*Set problem*. Give back the full listing, character for character, with no pictures.
>>>
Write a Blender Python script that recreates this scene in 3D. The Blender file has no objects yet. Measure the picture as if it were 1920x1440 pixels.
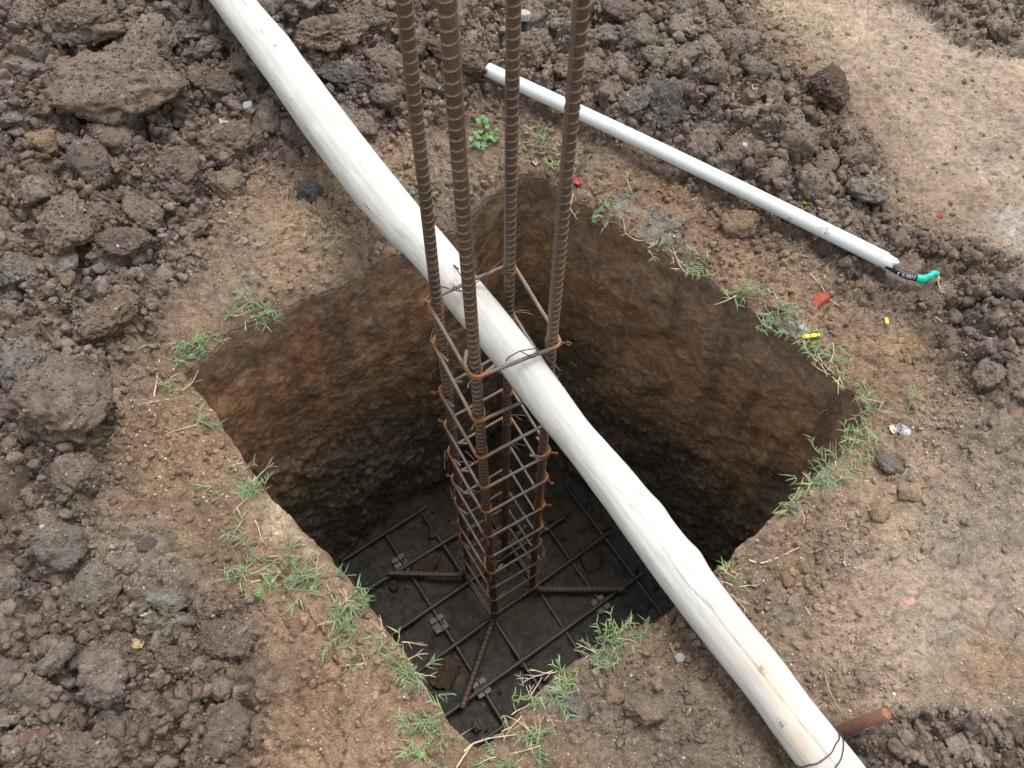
import bpy, bmesh, math, random
import numpy as np
from mathutils import Vector, Matrix, noise as mnoise

random.seed(11)
RNG = np.random.default_rng(7)
scene = bpy.context.scene
COL = scene.collection

# ------------------------------------------------------------------ camera
F, H = 1620.0, 1.5                      # focal length in photo pixels (1920 wide), eye height over the ground
_th = math.atan2(F, 920.0)
_ro = math.atan2(12.0, 920.0)
FW = np.array([0, math.cos(_th), -math.sin(_th)])
_r0 = np.array([1.0, 0, 0]); _u0 = np.cross(_r0, FW)
RT = _r0 * math.cos(_ro) + _u0 * math.sin(_ro)
UP = _u0 * math.cos(_ro) - _r0 * math.sin(_ro)
CAM = np.array([0, 0, H])
cam_data = bpy.data.cameras.new("camera")
cam_data.sensor_width = 36.0
cam_data.lens = F / 1920 * 36
cam_data.clip_start = 0.02
cam_data.clip_end = 500
cam = bpy.data.objects.new("camera", cam_data)
m = Matrix.Identity(4)
for i in range(3):
    m[i][0], m[i][1], m[i][2], m[i][3] = RT[i], UP[i], -FW[i], CAM[i]
cam.matrix_world = m
COL.objects.link(cam)
scene.camera = cam

# ------------------------------------------------------------------ sky, sun, exposure (bright overcast)
SUN_EL, SUN_AZ = math.radians(70), math.radians(30)      # azimuth measured from +Y towards +X
world = bpy.data.worlds.new("World")
scene.world = world
world.use_nodes = True
wn, wl = world.node_tree.nodes, world.node_tree.links
wn.clear()
sky = wn.new("ShaderNodeTexSky"); sky.sky_type = 'NISHITA'; sky.sun_disc = False
sky.sun_elevation = SUN_EL; sky.sun_rotation = SUN_AZ
sky.air_density = 1.0; sky.dust_density = 4.0; sky.ozone_density = 1.0
hs = wn.new("ShaderNodeHueSaturation"); hs.inputs['Saturation'].default_value = 0.22
bg = wn.new("ShaderNodeBackground"); bg.inputs[1].default_value = 0.15
wo = wn.new("ShaderNodeOutputWorld")
wl.new(sky.outputs[0], hs.inputs['Color']); wl.new(hs.outputs[0], bg.inputs[0]); wl.new(bg.outputs[0], wo.inputs[0])
sun_d = bpy.data.lights.new("sun", 'SUN'); sun_d.energy = 0.8; sun_d.angle = math.radians(30); sun_d.color = (1, .97, .93)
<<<
*Full output*.
Write a Blender Python script that recreates this scene in 3D. The Blender file has no objects yet. Measure the picture as if it were 1920x1440 pixels.
import bpy, bmesh, math, random
import numpy as np
from mathutils import Vector, Matrix, noise as mnoise

random.seed(11)
RNG = np.random.default_rng(7)
scene = bpy.context.scene
COL = scene.collection

# ------------------------------------------------------------------ camera
F, H = 1620.0, 1.5                      # focal length in photo pixels (1920 wide), eye height over the ground
_th = math.atan2(F, 920.0)
_ro = math.atan2(12.0, 920.0)
FW = np.array([0, math.cos(_th), -math.sin(_th)])
_r0 = np.array([1.0, 0, 0]); _u0 = np.cross(_r0, FW)
RT = _r0 * math.cos(_ro) + _u0 * math.sin(_ro)
UP = _u0 * math.cos(_ro) - _r0 * math.sin(_ro)
CAM = np.array([0, 0, H])
cam_data = bpy.data.cameras.new("camera")
cam_data.sensor_width = 36.0
cam_data.lens = F / 1920 * 36
cam_data.clip_start = 0.02
cam_data.clip_end = 500
cam = bpy.data.objects.new("camera", cam_data)
m = Matrix.Identity(4)
for i in range(3):
    m[i][0], m[i][1], m[i][2], m[i][3] = RT[i], UP[i], -FW[i], CAM[i]
cam.matrix_world = m
COL.objects.link(cam)
scene.camera = cam

# ------------------------------------------------------------------ sky, sun, exposure (bright overcast)
SUN_EL, SUN_AZ = math.radians(70), math.radians(30)      # azimuth measured from +Y towards +X
world = bpy.data.worlds.new("World")
scene.world = world
world.use_nodes = True
wn, wl = world.node_tree.nodes, world.node_tree.links
wn.clear()
sky = wn.new("ShaderNodeTexSky"); sky.sky_type = 'NISHITA'; sky.sun_disc = False
sky.sun_elevation = SUN_EL; sky.sun_rotation = SUN_AZ
sky.air_density = 1.0; sky.dust_density = 4.0; sky.ozone_density = 1.0
hs = wn.new("ShaderNodeHueSaturation"); hs.inputs['Saturation'].default_value = 0.22
bg = wn.new("ShaderNodeBackground"); bg.inputs[1].default_value = 0.15
wo = wn.new("ShaderNodeOutputWorld")
wl.new(sky.outputs[0], hs.inputs['Color']); wl.new(hs.outputs[0], bg.inputs[0]); wl.new(bg.outputs[0], wo.inputs[0])
sun_d = bpy.data.lights.new("sun", 'SUN'); sun_d.energy = 0.8; sun_d.angle = math.radians(30); sun_d.color = (1, .97, .93)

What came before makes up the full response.